QUAND LES CRITIQUES VIENNENT DES ACTEURS JUDICIAIRES EUX-MEMES
Mieux, l’ancien Procureur spécial Alioune Ndao a lui aussi eu un avis réprobateur sur certains faits et actes. «Nous traversons une des pires crises de notre histoire. De mémoire, cette justice n’en est jamais aussi attaquée, vilipendée et discréditée que lors de ces évènements malheureux. C’est la première fois que des attaques physiques portant sur des juridictions ont lieu au Sénégal. Quand j’ai vu l’image de la salle d’audience du Tribunal de Grande Instance (TGI) de Diourbel brûlée, ça m’a fait beaucoup mal ; mais, comme on le dit, «il n’y a jamais de fumée sans feu» et comme l’ont dit certains, «il y a un réel problème de confiance entre la justice et les justiciables». Il avait fait cette déclaration lors d’un symposium sur l’indépendance de la justice, organisé par l’UMS en mars 2021, soit quelques temps après l’éclatement du dossier Ousmane Sonko - Adji Sarr et les conséquences qui en ont découlées.
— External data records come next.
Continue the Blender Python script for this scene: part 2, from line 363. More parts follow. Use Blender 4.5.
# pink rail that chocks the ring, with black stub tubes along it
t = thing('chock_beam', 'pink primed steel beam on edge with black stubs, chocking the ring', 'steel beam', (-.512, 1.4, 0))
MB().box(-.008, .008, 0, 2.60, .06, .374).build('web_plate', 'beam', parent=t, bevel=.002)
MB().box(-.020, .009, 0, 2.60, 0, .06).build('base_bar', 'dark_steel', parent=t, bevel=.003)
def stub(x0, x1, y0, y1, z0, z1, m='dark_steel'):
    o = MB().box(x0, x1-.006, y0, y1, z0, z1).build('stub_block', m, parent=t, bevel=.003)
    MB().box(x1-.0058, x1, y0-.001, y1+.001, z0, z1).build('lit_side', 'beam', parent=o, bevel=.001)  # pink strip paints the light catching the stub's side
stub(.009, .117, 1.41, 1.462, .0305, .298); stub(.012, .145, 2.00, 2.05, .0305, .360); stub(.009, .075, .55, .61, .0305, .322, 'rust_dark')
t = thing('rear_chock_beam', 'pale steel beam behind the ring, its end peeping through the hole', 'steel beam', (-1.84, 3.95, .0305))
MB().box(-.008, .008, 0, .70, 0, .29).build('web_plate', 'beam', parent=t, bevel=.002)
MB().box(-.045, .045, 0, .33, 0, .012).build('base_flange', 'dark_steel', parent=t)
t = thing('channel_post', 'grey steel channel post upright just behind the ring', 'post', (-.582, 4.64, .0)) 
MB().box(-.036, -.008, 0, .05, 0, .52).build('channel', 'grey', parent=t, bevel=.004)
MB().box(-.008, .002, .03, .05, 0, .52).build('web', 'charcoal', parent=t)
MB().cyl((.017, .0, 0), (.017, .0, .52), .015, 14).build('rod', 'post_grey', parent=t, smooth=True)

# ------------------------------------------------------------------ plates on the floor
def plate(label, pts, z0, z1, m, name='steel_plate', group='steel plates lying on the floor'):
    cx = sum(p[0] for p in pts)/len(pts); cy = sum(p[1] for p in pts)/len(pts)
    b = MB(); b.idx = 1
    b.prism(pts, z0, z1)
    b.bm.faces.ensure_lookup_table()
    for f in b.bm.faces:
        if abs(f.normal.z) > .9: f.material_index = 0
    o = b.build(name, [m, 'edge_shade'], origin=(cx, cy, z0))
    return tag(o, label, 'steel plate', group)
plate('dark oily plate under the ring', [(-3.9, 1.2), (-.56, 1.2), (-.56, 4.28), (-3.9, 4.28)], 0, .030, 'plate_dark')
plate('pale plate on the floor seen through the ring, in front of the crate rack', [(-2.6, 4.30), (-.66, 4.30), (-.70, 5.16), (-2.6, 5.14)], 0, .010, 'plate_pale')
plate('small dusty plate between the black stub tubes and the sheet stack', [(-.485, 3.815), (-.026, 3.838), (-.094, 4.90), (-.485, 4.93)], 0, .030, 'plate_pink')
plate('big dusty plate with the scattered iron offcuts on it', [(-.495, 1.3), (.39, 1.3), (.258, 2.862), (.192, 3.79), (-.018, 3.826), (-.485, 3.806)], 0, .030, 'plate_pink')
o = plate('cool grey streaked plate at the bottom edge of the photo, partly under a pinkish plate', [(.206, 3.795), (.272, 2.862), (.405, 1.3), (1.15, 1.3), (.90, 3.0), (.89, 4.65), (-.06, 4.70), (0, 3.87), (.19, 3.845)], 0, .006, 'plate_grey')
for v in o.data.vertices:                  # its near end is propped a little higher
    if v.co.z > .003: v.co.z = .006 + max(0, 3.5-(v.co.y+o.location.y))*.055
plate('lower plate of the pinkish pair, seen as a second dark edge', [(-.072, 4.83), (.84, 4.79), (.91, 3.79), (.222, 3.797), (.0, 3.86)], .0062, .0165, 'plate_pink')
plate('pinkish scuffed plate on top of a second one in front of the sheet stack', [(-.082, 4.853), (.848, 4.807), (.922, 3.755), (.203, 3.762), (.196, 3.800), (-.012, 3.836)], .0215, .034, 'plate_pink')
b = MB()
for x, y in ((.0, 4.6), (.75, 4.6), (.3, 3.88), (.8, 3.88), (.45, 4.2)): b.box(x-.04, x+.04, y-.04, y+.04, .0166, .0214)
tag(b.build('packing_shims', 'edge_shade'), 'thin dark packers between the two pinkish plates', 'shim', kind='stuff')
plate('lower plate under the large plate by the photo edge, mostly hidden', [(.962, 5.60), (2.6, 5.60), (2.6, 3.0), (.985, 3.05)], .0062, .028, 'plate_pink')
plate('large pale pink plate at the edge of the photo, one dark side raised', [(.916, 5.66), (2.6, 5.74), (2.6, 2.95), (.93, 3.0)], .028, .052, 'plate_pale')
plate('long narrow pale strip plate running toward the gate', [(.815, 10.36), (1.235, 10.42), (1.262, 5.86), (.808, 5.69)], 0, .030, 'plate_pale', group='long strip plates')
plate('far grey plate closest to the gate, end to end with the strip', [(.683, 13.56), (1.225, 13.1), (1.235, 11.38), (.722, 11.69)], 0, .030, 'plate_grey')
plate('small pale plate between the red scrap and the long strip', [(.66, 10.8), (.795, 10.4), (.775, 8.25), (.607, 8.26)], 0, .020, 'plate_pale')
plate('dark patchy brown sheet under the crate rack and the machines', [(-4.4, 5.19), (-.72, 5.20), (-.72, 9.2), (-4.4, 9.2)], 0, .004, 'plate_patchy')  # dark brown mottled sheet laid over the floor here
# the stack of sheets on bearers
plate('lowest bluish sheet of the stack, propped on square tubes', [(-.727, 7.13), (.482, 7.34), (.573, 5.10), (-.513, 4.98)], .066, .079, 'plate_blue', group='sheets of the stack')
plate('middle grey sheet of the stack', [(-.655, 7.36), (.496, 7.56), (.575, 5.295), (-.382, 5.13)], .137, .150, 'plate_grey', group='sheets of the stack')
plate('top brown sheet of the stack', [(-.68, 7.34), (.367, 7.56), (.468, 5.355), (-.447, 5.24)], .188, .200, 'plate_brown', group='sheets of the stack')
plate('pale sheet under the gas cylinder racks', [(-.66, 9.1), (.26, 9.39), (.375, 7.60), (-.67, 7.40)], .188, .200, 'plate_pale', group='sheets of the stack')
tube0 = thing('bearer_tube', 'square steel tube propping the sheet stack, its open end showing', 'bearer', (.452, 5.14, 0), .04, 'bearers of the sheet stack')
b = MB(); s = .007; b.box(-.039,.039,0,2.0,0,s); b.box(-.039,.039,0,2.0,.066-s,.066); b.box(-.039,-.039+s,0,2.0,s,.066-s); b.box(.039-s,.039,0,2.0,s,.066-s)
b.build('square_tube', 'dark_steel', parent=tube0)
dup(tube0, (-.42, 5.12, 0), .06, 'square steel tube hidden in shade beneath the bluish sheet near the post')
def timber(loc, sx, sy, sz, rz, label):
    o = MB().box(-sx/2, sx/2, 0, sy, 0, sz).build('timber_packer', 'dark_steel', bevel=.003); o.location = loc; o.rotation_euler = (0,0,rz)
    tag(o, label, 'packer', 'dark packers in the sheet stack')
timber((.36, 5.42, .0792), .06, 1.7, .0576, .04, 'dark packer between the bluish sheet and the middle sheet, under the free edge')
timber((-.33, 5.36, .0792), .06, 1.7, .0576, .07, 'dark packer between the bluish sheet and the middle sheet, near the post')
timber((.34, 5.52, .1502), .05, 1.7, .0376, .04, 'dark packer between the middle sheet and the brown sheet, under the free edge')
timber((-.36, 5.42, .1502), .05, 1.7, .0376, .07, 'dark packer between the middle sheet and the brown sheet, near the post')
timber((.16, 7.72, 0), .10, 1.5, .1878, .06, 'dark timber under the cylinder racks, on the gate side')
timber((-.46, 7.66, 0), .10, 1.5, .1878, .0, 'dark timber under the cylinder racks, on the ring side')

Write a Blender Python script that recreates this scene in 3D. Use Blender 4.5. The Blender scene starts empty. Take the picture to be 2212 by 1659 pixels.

Les attaques et autres reproches concernant l’indépendance de la justice viennent souvent du barreau. Des avocats récusent parfois le déroulement d’affaires mettant en cause leurs clients. La critique sur l’indépendance de la justice revient fréquemment aux devants de l’actualité à cause de traitement «spécial» et «diligent» réservés à certains dossiers surtout ceux impliquant des leaders politiques, notamment de l’opposition. C’est le cas dans l’affaire de la caisse d’avance, où des voix se sont élevées pour fustiger la rapidité avec laquelle le dossier de l’ancien maire de Dakar, Khalifa Ababacar Sall a été géré. Il s’y ajoute la dernière procédure opposant le leader du Pastef/Les Patriotes, Ousmane Sonko, au le ministre du Tourisme, Mame Mbaye Niang. Revenir sur l’indépendance de la justice, c’est également parler de ces proches du régime qui sont épinglés par des rapports d’audits des corps de contrôle de l’Etat et qui ne font pas l’objet de poursuites judiciaires. Les rapports de l’Office National de lutte contre la Fraude et la Corruption (OFNAC) ayant décelé des manquements dans la gestion des affaires publiques ne font pas l’objet d’une évacuation rapide. Pendant ce temps, des acteurs politiques du camp adverse supposés coupables de «délits» sont vites appréhendés et livrés à la justice.